Photo: Caitlin Cunningham


What Makes Education Catholic?

BC School of Theology and Ministry Professor Thomas Groome’s new book explores the essence of a Catholic education.

The vast network of Catholic schools likely constitutes the largest single system of education in the world today. This enormously influential educational system has some 55,000 schools, ranging from kindergartens to research universities, located in 200 countries and serving more than 150 million students.

But what exactly does it mean to place the word “Catholic” before such terms as school, education, or teacher? In his new book What Makes Education Catholic: Spiritual Foundations, the internationally renowned religious education expert Thomas Groome explores the history of Catholic education from its spiritual roots to the present day in order to define what Catholic education is and provide a reflective resource for today’s Catholic school educators.

Book cover

“I’ve been thinking about this book for about forty years,” said Groome, a professor of theology and religious education in the Boston College School of Theology and Ministry and founding director of the Ph.D. program in theology and education. In a recent interview, he recalled an experience he had decades ago in Pakistan. Unlike the Catholic schools he was familiar with in his native Ireland or in the United States, the Pakistani school was staffed predominately by Muslim teachers and the students were also Muslim. Groome has seen a similar phenomenon during visits to Korea and Hong Kong—Catholic schools delivering a Catholic education even though the educators and student body were primarily not Catholic.

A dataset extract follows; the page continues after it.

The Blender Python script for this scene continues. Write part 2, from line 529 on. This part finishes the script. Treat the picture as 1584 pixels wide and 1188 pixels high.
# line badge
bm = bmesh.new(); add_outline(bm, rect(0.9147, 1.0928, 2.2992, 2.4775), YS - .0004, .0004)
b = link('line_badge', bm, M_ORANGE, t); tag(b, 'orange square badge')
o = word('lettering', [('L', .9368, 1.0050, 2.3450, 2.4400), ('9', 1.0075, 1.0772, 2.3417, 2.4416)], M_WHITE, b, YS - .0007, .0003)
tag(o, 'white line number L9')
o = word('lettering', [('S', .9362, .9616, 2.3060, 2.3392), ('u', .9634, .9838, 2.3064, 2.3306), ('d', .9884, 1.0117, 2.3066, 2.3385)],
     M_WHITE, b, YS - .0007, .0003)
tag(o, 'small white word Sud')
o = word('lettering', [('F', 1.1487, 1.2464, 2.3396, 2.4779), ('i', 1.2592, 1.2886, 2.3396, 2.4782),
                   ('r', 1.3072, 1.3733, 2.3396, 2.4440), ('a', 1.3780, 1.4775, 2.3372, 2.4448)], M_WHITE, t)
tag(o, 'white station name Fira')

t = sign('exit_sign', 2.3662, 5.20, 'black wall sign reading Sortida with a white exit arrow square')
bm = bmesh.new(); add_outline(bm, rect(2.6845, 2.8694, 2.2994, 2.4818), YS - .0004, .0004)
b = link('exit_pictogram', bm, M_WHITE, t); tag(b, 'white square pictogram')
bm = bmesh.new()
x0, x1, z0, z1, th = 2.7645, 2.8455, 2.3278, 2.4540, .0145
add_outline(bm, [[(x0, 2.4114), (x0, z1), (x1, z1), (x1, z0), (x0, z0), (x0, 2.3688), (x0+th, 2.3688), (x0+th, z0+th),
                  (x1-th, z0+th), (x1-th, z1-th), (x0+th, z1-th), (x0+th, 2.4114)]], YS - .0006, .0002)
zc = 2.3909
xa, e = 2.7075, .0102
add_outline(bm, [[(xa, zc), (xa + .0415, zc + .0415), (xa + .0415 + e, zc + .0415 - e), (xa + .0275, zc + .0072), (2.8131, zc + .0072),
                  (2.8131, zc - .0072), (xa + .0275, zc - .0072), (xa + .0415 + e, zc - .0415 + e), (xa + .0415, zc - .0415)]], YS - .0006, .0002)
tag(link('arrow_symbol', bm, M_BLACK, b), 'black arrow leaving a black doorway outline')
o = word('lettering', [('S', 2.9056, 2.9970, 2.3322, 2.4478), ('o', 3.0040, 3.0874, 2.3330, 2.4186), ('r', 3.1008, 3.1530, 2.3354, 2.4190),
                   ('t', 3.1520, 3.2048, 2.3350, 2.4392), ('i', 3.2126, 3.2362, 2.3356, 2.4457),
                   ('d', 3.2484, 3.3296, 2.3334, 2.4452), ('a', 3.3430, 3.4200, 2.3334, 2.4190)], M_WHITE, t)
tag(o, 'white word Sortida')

“Catholic schools educate from a faith perspective and for a faith perspective,” Groome said. The curriculum of a Catholic school should give students an academically rigorous, competent, and capable education that prepares them to make a living, he said, but that also prepares them to have a life grounded in some kind of faith perspective as they engage in the world. He added that it doesn’t mean imposing Catholicism on students, but rather inviting students “to consider a spiritual grounding for their lives in the world that might make their lives a little more meaningful, worthwhile, purposeful, ethical, and might sustain them in the tough times."

In the face of the declining presence of the ordained and vowed religious in Catholic schools, the key to maintaining the Catholicity, said Groome, is forming and nurturing teachers and staff in the deep values that undergird Catholic education and Catholicism, such as mercy, compassion, justice, integrity, truth-telling, respect, care for the poor, and care for the neighbor and the common good. Groome said that a Catholic school also needs its top person to be a spiritual leader who can articulate the school’s faith-based vision, with support from a cadre of faculty and staff who know the charism and can serve as custodians of the institution’s Catholic identity.

In What Makes Education Catholic, Groome offers brief overviews of some of the important voices in the Catholic intellectual tradition and Catholicism, such as Augustine, Thomas Aquinas, Julian of Norwich, Ignatius of Loyola, Angela Merici, and Mary Ward. He shows how these foremothers and forefathers of Catholic education can ground and shape the spirituality of Catholic educators in today’s postmodern world. These foundations ensure that Catholic schools deliver the education they promise to students—not only to Catholics but to those of many religious traditions. There are prompts throughout the text that encourage readers to engage in reflection and dialogue. Catholic education is best realized in practice, Groome said. It is seen in “how teachers go about teaching and principals go about administering schools: the environment, the atmosphere, and values the school reflects in its own way of being.

Groome would like to see his book become a catalyst for a fresh conversation among Catholic educators around the world, and since its publication in November, he’s been contacted about it by teachers and principals from Canada to Australia. “There is great purpose in Catholic schools; they are the Catholic Church’s contribution to the common good,” Groome said, “and they have never been more needed.”